WESTON’S 17 POINTS

There is a Mormon faith promoting story (myth) know as Weston’s 17 Points. To quickly sum it up, inspired by Einstein (Einstein’s name usually gets invoked in this type of myth creation), a group of really smart students suddenly decide there must be only one correct Christian denomination and make a list of items that would identify that denomination. Years later, the students reunite to discover they independently became Mormons following the list. The conclusion is that unbiased and highly rational minds will agree that Mormon’s are right.

While researching another item I found that FAIR had addressed a skeptic’s doubt (linked) on the validity of the story: “What this has to do with the validity of Weston’s ‘17 Points’ is not entirely clear, but it seems that the critic is attempting to discredit Weston’s list (and, by implication, the Church) by discrediting Weston himself.

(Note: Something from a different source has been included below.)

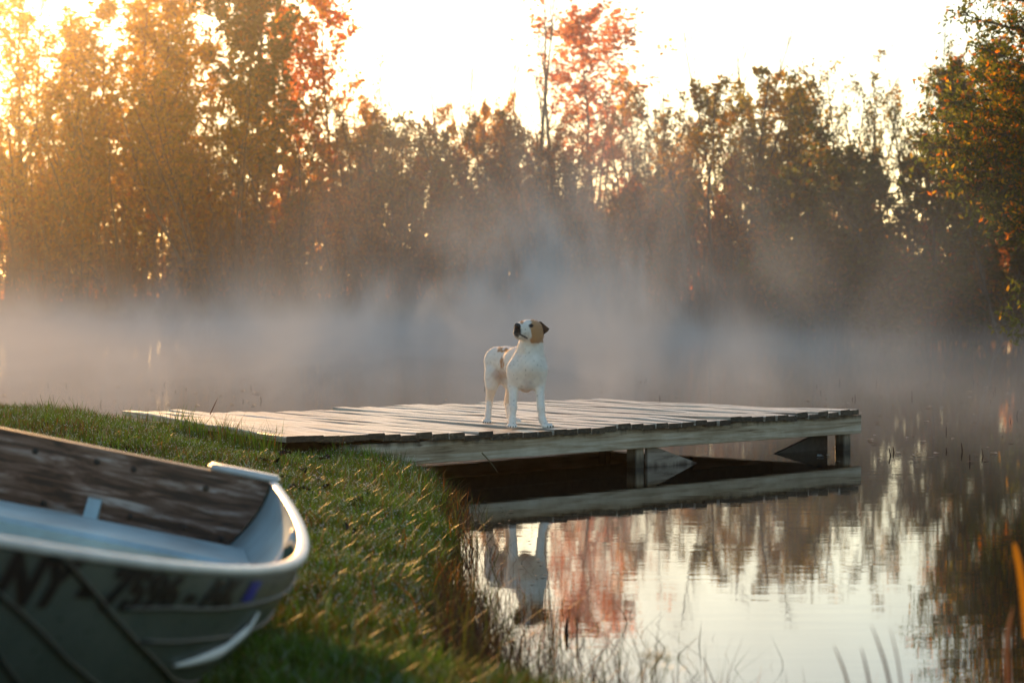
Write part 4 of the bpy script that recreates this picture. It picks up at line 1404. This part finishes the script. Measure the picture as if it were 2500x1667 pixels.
PA = np.array([d[0] for d in DOG] + [d[1] for d in DOG])
lo3, hi3 = PA.min(0) - 0.12, PA.max(0) + 0.12
lo3[2] = DECK_Z - 0.02
hs = 0.0052
gxs = [np.arange(lo3[k_], hi3[k_], hs) for k_ in range(3)]
G = np.stack(np.meshgrid(*gxs, indexing='ij'), -1).astype(np.float32)
Fv = np.full(G.shape[:3], 1.0, np.float32)
for a, b_, r0, r1, k_ in DOG:
    m_ = max(r0, r1) + 0.075
    lo_i = [max(0, int((min(a[j], b_[j]) - m_ - lo3[j]) / hs)) for j in range(3)]
    hi_i = [min(len(gxs[j]), int((max(a[j], b_[j]) + m_ - lo3[j]) / hs) + 2) for j in range(3)]
    sl = tuple(slice(lo_i[j], hi_i[j]) for j in range(3))
    g = G[sl]
    ab = (b_ - a).astype(np.float32)
    tt = np.clip(((g - a.astype(np.float32)) @ ab) / (ab @ ab), 0, 1)
    dist = np.linalg.norm(g - a.astype(np.float32) - tt[..., None] * ab, axis=-1) - (r0 + (r1 - r0) * tt)
    Fv[sl] = smin(Fv[sl], dist, k_)


def surface_nets(F, origin, h):
    sx_, sy_, sz_ = F.shape
    ins = F < 0
    c = np.zeros((sx_ - 1, sy_ - 1, sz_ - 1), np.int32)
    for dx in (0, 1):
        for dy in (0, 1):
            for dz in (0, 1):
                c += ins[dx:sx_ - 1 + dx, dy:sy_ - 1 + dy, dz:sz_ - 1 + dz]
    act = (c > 0) & (c < 8)
    ids = -np.ones(act.shape, np.int64)
    I = np.argwhere(act)
    ids[act] = np.arange(len(I))
    acc = np.zeros((len(I), 3)); cnt = np.zeros(len(I))
    corners = [(a, b2, c2) for a in (0, 1) for b2 in (0, 1) for c2 in (0, 1)]
    for p in corners:
        for ax in range(3):
            if p[ax] == 1: continue
            q2 = list(p); q2[ax] = 1
            f0 = F[I[:, 0] + p[0], I[:, 1] + p[1], I[:, 2] + p[2]]
            f1 = F[I[:, 0] + q2[0], I[:, 1] + q2[1], I[:, 2] + q2[2]]
            m2 = (f0 < 0) != (f1 < 0)
            t2 = f0 / (f0 - f1 + 1e-12)
            pos = np.array(p, float)[None] + np.where(np.arange(3)[None] == ax, t2[:, None], 0)
            acc[m2] += pos[m2]; cnt[m2] += 1
    Vv = (I + acc / np.maximum(cnt, 1)[:, None]) * h + origin
    quads_ = []
    for ax in range(3):
        o1, o2 = [(1, 2), (2, 0), (0, 1)][ax]
        sl0 = [slice(1, -1)] * 3; sl1 = [slice(1, -1)] * 3
        sl0[ax] = slice(0, -1); sl1[ax] = slice(1, None)
        A_ = ins[tuple(sl0)]; B2 = ins[tuple(sl1)]
        for flip, msk in ((False, A_ & ~B2), (True, ~A_ & B2)):
            E_ = np.argwhere(msk)
            base_ = E_.copy()
            for j in range(3):
                if j != ax: base_[:, j] += 1
            e1 = np.zeros(3, int); e1[o1] = 1
            e2 = np.zeros(3, int); e2[o2] = 1
            qd = []
            for s1, s2 in ((1, 1), (0, 1), (0, 0), (1, 0)):
                cc_ = base_ - s1 * e1 - s2 * e2
                qd.append(ids[cc_[:, 0], cc_[:, 1], cc_[:, 2]])
            qd = np.stack(qd, 1)
            if flip: qd = qd[:, ::-1]
            quads_.append(qd)
    Q2 = np.concatenate(quads_)
    return Vv, Q2[(Q2 >= 0).all(1)]


DV, DQ = surface_nets(Fv, lo3, hs)
DV[:, 2] = np.maximum(DV[:, 2], DECK_Z + 0.001)


def zz_of(V):
    """back to the drawing coordinates used above"""
    d = V[:, 1]
    return ((V[:, 0] / d * F_PX + CX) - 1100) * 4.3556, ((CAM_Z - V[:, 2]) / d * F_PX + HORIZON - 740) * 4.3556


def n3(V, f, s=0.0):
    return (np.sin(V[:, 0] * f + 1.3 + s) * np.sin(V[:, 1] * f * 1.1 + 2.1 + s) * np.sin(V[:, 2] * f * .9 + .4 + s) + .6 * np.sin(V[:, 0] * f * 2.3 + s) * np.sin(V[:, 2] * f * 2.1 + 1.7 * s + V[:, 1] * f))


zx, zy = zz_of(DV)
dy = (DV[:, 1] - DF) / DK
coat = np.tile(np.array([0.90, 0.84, 0.765]), (len(DV), 1))
coat *= (1 + 0.05 * n3(DV, 60))[:, None]


def blend(mask, col):
    global coat
    m2 = np.clip(mask, 0, 1)[:, None]
    coat = coat * (1 - m2) + np.array(col) * m2


def soft(v, w):
    return np.clip(v / w + 0.5, 0, 1)


nz = n3(DV, 55) * 14
TAN, DKB, BLK = (0.54, 0.29, 0.13), (0.09, 0.045, 0.025), (0.012, 0.011, 0.011)
head = (zy < 440) & (dy < .2)
# brown side of the head
blend(soft(zx + nz - 862 + np.abs(zy - 260) * 0.10, 14) * soft(425 - zy + nz * .6 - (zx - 900) * .05, 14) * head, TAN)
blend(soft(18 - np.hypot(zx - 757, zy - 205) , 10) * head, TAN)
# black muzzle and speckles
mz = soft(38 + nz * .5 - np.hypot(zx - 706 - np.clip(zy - 260, 0, 60) * .12, (zy - 292) * .58), 12) * head
blend(mz, BLK)
blend(soft(n3(DV, 260) - 0.75, .4) * soft(825 - zx, 40) * soft(zy - 240, 30) * soft(400 - zy, 20) * head, (0.03, 0.028, 0.028))
blend(.75 * mz * soft(zy - 315, 16), (0.10, 0.085, 0.075))
blend(soft(9 - np.abs(zy - (332 + (zx - 740) * .55)), 8) * (zx > 735) * (zx < 822) * head, BLK)      # lip line
blend(soft(26 - np.hypot((zx - 856), (zy - 240) * 1.35), 9) * head, (0.03, 0.02, 0.018))               # eye rim
# patches on back and flank
blend(soft(30 + nz - np.hypot(zx - 530, (zy - 495) * 1.2), 10) * (dy > .2), TAN)
blend(soft(24 + nz - np.hypot(zx - 592, (zy - 503) * 1.1), 10) * (dy > .2), TAN)
blend(soft(18 + nz * .6 - np.hypot(zx - 546, (zy - 635) * .28), 8) * (dy > .2) * (zx > 515), (0.50, 0.26, 0.11))
# pink skin on belly and inner thigh
blend(.42 * soft(60 + nz * 2 - np.hypot((zx - 520) * .8, zy - 775), 70) * (dy > .25), (0.42, 0.22, 0.16))
blend(.30 * soft(70 + nz * 2 - np.hypot(zx - 810, (zy - 885)), 60) * (dy < .3), (0.45, 0.26, 0.21))
# ticking on legs and chest
blend(.55 * soft(n3(DV, 120, 2.0) - .95, .35) * (zy > 480), (0.30, 0.27, 0.25))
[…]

This would be a form of the ad hominem fallacy.” (linked)

FAIR suggests the skeptic’s questioning of the story and its timeline is an ad hominem attack because it does not address the validity of the list in the story. However, it is Weston who tells the story in order to give the list and it supposed power credibility. The skeptic was obviously discrediting Weston’s method of validating the list and its power not the actual validity of the list (was FAIR just playing dumb?). FAIR then went onto to essentially concede that outside of Mormonism the list does not have much power. That is the story is told from a unique Mormon world view, (not young, unbiased, but nonetheless highly rational minds) essentially discrediting the story as well.

I pointed the above analysis on the FAIR blog. FAIR has yet to authorize publishing the comment on the blog (link)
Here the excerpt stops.